2 Comments (+add yours?)

  1. Louise
    Mar 08, 2010 @ 07:42:48

    And, he could just be a smarty pants, who has figured out that he can stop, whenever he wants.

    Now that you have seen that he will tolerate the crop, don’t forget to ask with the leg first. Ask gently once, then tap with the whip. If that doesn’t work, give him a good pop, but, make him move forward. When he does, immediately stop all pressure with leg and whip and tell him that he’s a good boy. Repeat as often as necessary, until he learns that he might as well move forward when you first ask, because he is just going to have to do it.


    • luckytocope
      Mar 08, 2010 @ 16:18:48

      I don’t have a problem with using the leg–that’s what made me wonder if he was sore, because I have NEVER put so much pressure on with barely any mouth contact and not had them at least shift.

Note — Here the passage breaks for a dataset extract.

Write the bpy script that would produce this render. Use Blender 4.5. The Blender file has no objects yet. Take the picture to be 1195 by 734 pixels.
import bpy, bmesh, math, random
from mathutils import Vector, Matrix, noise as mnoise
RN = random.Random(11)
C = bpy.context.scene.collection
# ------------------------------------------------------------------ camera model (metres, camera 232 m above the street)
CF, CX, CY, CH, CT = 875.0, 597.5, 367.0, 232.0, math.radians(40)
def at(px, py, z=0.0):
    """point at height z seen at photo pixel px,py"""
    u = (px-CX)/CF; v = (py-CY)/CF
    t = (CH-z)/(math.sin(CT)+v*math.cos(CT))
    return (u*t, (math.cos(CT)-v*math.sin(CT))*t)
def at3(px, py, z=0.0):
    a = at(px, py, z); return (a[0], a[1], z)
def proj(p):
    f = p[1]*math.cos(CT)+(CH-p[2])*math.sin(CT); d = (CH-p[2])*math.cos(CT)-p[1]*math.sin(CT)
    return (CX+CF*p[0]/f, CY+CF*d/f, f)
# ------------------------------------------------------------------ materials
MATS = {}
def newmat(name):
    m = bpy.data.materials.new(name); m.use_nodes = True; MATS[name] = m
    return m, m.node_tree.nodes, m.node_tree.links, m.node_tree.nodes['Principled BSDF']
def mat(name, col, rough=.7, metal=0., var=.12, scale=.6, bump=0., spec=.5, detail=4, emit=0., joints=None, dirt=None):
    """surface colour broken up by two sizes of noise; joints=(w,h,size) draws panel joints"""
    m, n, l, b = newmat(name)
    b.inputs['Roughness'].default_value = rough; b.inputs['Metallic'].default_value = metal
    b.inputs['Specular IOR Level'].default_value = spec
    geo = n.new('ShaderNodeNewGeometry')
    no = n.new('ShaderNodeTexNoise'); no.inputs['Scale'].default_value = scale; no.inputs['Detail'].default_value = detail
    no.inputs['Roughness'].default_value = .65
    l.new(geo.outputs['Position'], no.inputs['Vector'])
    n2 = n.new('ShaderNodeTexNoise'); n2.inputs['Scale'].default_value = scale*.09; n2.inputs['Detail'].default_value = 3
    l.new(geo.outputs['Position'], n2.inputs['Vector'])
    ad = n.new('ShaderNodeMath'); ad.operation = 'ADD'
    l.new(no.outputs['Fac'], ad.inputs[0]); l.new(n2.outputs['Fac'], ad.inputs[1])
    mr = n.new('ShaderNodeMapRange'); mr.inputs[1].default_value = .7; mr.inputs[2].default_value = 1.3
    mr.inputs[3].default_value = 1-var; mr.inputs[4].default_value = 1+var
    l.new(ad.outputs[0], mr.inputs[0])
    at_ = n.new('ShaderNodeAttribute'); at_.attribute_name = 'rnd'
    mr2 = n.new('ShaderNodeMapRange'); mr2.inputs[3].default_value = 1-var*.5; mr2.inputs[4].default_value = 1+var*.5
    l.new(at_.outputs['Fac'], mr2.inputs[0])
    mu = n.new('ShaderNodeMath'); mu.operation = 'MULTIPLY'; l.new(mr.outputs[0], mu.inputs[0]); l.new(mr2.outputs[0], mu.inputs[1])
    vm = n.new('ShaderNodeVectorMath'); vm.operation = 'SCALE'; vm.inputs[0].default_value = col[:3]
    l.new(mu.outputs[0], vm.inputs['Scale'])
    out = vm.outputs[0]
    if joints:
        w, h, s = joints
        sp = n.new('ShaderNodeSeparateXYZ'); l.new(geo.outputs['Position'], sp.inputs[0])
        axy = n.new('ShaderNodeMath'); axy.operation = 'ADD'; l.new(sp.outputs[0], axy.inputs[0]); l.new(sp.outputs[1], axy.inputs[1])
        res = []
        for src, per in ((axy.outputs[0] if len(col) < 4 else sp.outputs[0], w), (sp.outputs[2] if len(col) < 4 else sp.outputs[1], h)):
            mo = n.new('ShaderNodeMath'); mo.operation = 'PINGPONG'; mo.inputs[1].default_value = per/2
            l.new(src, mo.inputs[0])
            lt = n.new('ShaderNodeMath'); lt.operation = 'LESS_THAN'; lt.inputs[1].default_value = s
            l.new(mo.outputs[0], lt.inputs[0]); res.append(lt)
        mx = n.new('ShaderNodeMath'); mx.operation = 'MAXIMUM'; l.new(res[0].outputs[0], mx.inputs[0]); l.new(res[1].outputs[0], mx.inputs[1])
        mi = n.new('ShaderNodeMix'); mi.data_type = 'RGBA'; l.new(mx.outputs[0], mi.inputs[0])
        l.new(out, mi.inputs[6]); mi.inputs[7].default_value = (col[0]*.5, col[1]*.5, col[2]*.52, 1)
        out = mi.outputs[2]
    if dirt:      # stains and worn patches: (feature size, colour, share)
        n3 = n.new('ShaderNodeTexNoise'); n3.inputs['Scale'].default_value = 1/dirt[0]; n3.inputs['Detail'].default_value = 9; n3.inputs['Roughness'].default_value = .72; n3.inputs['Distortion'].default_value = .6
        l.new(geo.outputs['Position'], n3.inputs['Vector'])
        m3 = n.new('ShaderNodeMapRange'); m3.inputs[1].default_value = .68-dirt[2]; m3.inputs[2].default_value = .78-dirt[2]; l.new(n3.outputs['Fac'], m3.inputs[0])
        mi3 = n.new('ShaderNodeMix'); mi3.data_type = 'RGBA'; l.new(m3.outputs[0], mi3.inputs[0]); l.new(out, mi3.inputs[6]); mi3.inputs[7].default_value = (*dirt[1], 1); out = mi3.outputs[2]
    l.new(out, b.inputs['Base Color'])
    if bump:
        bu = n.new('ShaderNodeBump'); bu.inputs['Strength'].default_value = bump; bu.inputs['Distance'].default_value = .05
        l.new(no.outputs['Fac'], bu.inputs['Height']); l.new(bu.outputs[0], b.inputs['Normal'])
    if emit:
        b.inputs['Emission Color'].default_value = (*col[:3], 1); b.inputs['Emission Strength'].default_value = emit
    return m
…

But even a tap with the whip and he goes. I’m hoping with his teeth done, and once the weather improves and the footing’s not crap, he’ll feel a little more like cooperating and not staging a protest. If he keeps doing that, I might have the vet take a look. I don’t want to be making him hurt himself, but I also don’t want to be teaching him to be lazy! (Though better that than bouncing off the walls, I suppose.)

      What’ll probably cure him is when the snow melts off the training track and I can jog him out there. He might wake up more than I want him to!